__Exercise details__. Please give the data below again in full, exactly as it stands.

__Collected material__.
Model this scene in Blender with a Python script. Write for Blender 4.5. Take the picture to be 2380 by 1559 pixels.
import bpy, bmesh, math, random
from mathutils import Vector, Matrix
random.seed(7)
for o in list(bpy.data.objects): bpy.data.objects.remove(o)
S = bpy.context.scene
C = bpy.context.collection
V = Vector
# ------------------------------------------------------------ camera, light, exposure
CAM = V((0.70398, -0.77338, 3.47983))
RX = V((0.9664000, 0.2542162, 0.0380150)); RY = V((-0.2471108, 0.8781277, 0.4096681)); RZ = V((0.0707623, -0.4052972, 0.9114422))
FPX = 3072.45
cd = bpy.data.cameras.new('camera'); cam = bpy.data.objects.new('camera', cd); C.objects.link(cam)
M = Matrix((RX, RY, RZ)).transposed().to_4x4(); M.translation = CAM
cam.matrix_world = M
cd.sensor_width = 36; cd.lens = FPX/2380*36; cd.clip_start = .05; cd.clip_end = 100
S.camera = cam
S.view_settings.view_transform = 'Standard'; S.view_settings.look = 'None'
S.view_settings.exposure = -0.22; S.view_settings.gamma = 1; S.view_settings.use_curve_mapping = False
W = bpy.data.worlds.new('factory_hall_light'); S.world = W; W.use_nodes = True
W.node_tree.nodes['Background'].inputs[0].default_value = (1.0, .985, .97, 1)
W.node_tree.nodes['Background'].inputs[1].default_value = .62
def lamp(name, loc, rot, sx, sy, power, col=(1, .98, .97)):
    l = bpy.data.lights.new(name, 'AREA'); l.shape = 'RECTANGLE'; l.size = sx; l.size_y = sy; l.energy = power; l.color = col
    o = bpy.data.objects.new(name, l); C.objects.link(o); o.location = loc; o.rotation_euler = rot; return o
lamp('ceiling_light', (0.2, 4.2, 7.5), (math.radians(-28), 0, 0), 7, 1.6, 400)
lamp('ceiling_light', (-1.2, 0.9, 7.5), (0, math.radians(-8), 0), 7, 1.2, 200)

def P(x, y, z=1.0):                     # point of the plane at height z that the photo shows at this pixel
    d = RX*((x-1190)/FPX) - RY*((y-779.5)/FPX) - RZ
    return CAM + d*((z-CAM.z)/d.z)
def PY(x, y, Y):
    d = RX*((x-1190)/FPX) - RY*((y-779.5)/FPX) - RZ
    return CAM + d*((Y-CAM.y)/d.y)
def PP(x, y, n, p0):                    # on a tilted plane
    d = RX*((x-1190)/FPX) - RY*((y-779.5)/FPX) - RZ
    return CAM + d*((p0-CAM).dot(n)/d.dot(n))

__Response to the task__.
Model this scene in Blender with a Python script. Write for Blender 4.5. Take the picture to be 2380 by 1559 pixels.
import bpy, bmesh, math, random
from mathutils import Vector, Matrix
random.seed(7)
for o in list(bpy.data.objects): bpy.data.objects.remove(o)
S = bpy.context.scene
C = bpy.context.collection
V = Vector
# ------------------------------------------------------------ camera, light, exposure
CAM = V((0.70398, -0.77338, 3.47983))
RX = V((0.9664000, 0.2542162, 0.0380150)); RY = V((-0.2471108, 0.8781277, 0.4096681)); RZ = V((0.0707623, -0.4052972, 0.9114422))
FPX = 3072.45
cd = bpy.data.cameras.new('camera'); cam = bpy.data.objects.new('camera', cd); C.objects.link(cam)
M = Matrix((RX, RY, RZ)).transposed().to_4x4(); M.translation = CAM
cam.matrix_world = M
cd.sensor_width = 36; cd.lens = FPX/2380*36; cd.clip_start = .05; cd.clip_end = 100
S.camera = cam
S.view_settings.view_transform = 'Standard'; S.view_settings.look = 'None'
S.view_settings.exposure = -0.22; S.view_settings.gamma = 1; S.view_settings.use_curve_mapping = False
W = bpy.data.worlds.new('factory_hall_light'); S.world = W; W.use_nodes = True
W.node_tree.nodes['Background'].inputs[0].default_value = (1.0, .985, .97, 1)
W.node_tree.nodes['Background'].inputs[1].default_value = .62
def lamp(name, loc, rot, sx, sy, power, col=(1, .98, .97)):
    l = bpy.data.lights.new(name, 'AREA'); l.shape = 'RECTANGLE'; l.size = sx; l.size_y = sy; l.energy = power; l.color = col
    o = bpy.data.objects.new(name, l); C.objects.link(o); o.location = loc; o.rotation_euler = rot; return o
lamp('ceiling_light', (0.2, 4.2, 7.5), (math.radians(-28), 0, 0), 7, 1.6, 400)
lamp('ceiling_light', (-1.2, 0.9, 7.5), (0, math.radians(-8), 0), 7, 1.2, 200)

def P(x, y, z=1.0):                     # point of the plane at height z that the photo shows at this pixel
    d = RX*((x-1190)/FPX) - RY*((y-779.5)/FPX) - RZ
    return CAM + d*((z-CAM.z)/d.z)
def PY(x, y, Y):
    d = RX*((x-1190)/FPX) - RY*((y-779.5)/FPX) - RZ
    return CAM + d*((Y-CAM.y)/d.y)
def PP(x, y, n, p0):                    # on a tilted plane
    d = RX*((x-1190)/FPX) - RY*((y-779.5)/FPX) - RZ
    return CAM + d*((p0-CAM).dot(n)/d.dot(n))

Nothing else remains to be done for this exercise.